Children reject healthy food options at school
Children are still rejecting healthy meals despite more than 80% of schools providing healthy alternatives, according to three Government reports published this week.
A Department for Education and Skills report found that unhealthy food options were still pupils' favourites, with almost half choosing high-fat main dishes, compared with only 6% choosing vegetables and salad, and just 2% picking fruit.
It also revealed that almost one in five secondary schools were failing to meet the nutritional standards for schools and recommended several methods to encourage children to eat more healthily (see panel), including restricting the range of meal choices to fewer, healthier options.
The Local Authority Caterers Association (LACA) said it supported the findings, but was concerned about where funding for radical changes to school catering would come from.
LACA chairman Vivienne Buller said: "With the absence of any new central Government investment, no changes to budgetary responsibility for school catering and a diminishing local framework, any aims of realistically improving secondary school meals are, quite frankly, pie in the sky."

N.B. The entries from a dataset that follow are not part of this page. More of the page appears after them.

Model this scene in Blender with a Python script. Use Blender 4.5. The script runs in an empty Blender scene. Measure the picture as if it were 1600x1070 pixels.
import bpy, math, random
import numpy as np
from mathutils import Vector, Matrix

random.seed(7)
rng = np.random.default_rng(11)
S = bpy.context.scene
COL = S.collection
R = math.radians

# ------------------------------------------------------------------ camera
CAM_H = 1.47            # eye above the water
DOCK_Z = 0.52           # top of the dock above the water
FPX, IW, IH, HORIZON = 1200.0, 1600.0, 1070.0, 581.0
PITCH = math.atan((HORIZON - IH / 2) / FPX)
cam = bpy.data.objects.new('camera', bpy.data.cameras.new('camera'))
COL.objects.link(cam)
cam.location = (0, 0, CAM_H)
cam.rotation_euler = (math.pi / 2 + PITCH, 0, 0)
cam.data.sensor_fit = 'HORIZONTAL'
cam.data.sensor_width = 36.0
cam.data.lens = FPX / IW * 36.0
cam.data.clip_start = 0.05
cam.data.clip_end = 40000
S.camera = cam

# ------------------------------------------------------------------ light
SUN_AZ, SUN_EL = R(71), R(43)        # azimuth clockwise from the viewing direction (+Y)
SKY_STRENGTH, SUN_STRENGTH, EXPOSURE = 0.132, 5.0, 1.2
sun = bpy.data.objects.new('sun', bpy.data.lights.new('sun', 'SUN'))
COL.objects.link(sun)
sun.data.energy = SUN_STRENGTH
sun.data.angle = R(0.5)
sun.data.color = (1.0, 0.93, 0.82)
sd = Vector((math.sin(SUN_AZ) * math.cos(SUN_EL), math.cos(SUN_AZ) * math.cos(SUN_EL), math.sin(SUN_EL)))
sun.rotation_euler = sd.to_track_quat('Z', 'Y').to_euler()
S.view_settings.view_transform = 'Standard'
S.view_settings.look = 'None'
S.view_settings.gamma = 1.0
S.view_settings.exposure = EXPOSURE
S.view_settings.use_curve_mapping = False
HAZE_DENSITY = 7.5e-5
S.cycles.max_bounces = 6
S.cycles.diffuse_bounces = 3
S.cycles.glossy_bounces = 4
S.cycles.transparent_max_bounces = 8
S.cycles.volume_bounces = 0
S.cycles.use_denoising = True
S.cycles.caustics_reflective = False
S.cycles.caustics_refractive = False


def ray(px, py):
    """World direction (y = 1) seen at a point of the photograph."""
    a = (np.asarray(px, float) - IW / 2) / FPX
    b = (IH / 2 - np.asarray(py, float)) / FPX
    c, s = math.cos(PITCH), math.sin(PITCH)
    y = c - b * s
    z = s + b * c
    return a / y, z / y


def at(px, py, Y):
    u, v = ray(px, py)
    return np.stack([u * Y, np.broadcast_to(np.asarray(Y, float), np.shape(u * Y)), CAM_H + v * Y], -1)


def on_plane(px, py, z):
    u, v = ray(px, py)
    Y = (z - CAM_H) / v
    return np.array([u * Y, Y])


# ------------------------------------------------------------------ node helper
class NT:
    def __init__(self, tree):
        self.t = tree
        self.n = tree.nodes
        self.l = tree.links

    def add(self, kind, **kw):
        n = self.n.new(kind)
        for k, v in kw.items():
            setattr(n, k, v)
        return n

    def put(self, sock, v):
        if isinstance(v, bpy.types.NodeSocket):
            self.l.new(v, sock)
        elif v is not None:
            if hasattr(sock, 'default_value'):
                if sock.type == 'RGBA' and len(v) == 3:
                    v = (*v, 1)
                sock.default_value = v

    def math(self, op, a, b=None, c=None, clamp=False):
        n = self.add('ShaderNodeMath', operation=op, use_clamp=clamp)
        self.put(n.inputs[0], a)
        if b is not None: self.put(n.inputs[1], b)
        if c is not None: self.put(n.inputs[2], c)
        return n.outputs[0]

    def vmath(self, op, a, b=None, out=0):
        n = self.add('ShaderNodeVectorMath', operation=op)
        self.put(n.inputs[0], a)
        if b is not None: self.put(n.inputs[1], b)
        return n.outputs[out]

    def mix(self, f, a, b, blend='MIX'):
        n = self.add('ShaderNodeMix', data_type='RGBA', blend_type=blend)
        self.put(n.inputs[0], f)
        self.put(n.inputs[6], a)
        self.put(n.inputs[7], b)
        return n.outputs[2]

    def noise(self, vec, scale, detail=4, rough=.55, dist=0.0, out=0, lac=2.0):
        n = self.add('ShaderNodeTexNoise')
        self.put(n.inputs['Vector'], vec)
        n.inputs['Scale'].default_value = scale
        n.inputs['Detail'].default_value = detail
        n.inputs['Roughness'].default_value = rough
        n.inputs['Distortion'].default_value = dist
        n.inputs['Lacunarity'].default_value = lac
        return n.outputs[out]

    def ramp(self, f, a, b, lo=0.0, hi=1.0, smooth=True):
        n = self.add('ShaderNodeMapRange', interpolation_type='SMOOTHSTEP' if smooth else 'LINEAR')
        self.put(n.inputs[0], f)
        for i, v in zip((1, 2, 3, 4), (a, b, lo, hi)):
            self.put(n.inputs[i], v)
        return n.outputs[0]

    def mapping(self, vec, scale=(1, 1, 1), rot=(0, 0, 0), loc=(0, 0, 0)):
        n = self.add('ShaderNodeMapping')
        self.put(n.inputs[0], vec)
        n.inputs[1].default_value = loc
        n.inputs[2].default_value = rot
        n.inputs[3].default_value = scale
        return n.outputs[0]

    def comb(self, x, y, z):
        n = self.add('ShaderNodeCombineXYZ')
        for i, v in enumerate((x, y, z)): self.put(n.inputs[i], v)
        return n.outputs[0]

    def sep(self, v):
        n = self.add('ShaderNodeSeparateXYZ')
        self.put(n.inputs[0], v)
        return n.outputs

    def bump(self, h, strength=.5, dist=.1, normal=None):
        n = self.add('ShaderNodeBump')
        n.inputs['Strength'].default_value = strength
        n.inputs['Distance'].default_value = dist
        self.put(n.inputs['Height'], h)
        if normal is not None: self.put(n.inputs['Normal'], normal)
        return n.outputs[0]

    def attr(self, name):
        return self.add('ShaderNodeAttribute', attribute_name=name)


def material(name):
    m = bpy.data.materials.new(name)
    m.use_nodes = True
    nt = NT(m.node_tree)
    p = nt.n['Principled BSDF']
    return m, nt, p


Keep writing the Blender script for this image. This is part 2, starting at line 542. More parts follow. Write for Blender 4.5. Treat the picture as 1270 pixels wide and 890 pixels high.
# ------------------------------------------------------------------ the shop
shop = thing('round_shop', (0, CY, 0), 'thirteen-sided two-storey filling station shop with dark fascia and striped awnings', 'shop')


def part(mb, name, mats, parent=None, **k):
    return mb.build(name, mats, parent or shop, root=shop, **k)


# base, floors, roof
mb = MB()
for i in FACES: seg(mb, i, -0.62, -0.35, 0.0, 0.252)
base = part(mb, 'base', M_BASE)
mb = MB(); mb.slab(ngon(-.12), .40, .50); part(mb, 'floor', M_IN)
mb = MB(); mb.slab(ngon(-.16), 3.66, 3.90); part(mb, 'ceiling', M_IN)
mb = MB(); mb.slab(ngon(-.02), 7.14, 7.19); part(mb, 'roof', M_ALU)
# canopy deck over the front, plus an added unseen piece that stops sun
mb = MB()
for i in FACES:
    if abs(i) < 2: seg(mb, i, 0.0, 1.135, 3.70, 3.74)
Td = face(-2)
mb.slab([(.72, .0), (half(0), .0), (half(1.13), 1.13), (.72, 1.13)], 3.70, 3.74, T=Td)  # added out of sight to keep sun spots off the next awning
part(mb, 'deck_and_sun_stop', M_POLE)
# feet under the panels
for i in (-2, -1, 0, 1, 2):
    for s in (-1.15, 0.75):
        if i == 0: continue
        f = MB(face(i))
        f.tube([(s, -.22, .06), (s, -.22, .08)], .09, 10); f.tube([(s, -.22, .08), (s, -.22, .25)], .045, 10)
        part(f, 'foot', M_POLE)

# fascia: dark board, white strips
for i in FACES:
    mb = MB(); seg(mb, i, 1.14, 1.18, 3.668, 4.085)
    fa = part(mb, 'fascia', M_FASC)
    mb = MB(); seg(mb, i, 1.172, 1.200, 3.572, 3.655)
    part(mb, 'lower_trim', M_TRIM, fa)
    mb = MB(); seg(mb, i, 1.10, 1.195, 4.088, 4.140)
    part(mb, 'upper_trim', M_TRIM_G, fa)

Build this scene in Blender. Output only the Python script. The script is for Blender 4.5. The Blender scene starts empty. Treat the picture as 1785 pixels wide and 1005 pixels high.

A second report, conducted by the Office for Standards in Education, said positive work in the classroom was not being translated into practice. It added that meals provided in most of the 25 nurseries, infant and primary schools it visited did not "sufficiently complement" the healthy-eating message teachers were trying to convey.
The report said nutritional standards for school lunches were not being implemented properly as some schools did not offer many healthy choices, because caterers thought pupils would reject them.
The Government also published a consultation on food-related knowledge and skills among 14- to 16-year-olds this week. Like the two other reports, Getting to Grips with Grub revealed that although kids understood the principles of healthy eating, they were rarely putting this into practice.
Later this year the Government will publish a Healthy Living Blueprint setting out what schools can do to improve children's approach to food and drink.
DfES recommendations - National nutritional standards for schools must be compulsory.
- Range of choice must be restricted to healthier options.
- Schools must document the nutritional quality of lunches.
- Head cooks and catering managers must have certified training in healthy catering.